Not sure who to respond to, but one of Kiffen's other points was
- 8 to 10 programs (Texas, TA&M, Bama, THE Ohio State, Notre Dame, USC, ...) can pay full freight for any player they need.
- The next 15 or so programs can scrape up some dough to be in the next tier (Ole Miss would be in there, maybe Arkansas, South Carolina?, ...)
- Schools 26-130 are on the outside looking in.
Almost all of the ACC is in category 3. The question is where Clemson, Miami, FSU, and maybe VT fit. Some of the SEC and B1G are in category 2, but a bunch are in category 3.

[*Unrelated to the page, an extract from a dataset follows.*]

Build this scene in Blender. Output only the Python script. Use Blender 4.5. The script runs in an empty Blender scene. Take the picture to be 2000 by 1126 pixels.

And this is why I think long term it would be better for college football to simply blow up and rebuild in a way that makes sense now.
Let those 25-30 programs that believe they can truly fund what is nothing more than a minor league NFL team do that.
Let the other schools reorganize football in a way that works for them. Legitimate NIL, absolutely. Farcical pay the player, no. Actually go to classes because fewer than 1% will ever likely play a down in the NFL, absolutely.
I would expect most, if not all of the 4 and 5* HS recruits go to those Top 25-30 teams. Everyone else is playing with 3 star guys who some will break out, but most won't.
What would be the one interesting school to watch would be ND. Their AD has consistently said for years that if there is a break in college football along academic lines ND would compete with the academic minded schools.
It should also be noted there is a very strong reason why ND has resisted joining the B10 and would continue to do so unless it feels that is the only way it can survive athletically. ND seems itself as a premier private, national (Catholic) institution. If they join the B10 they have deep concerns they will be come to be seen as a regional, private, religious university.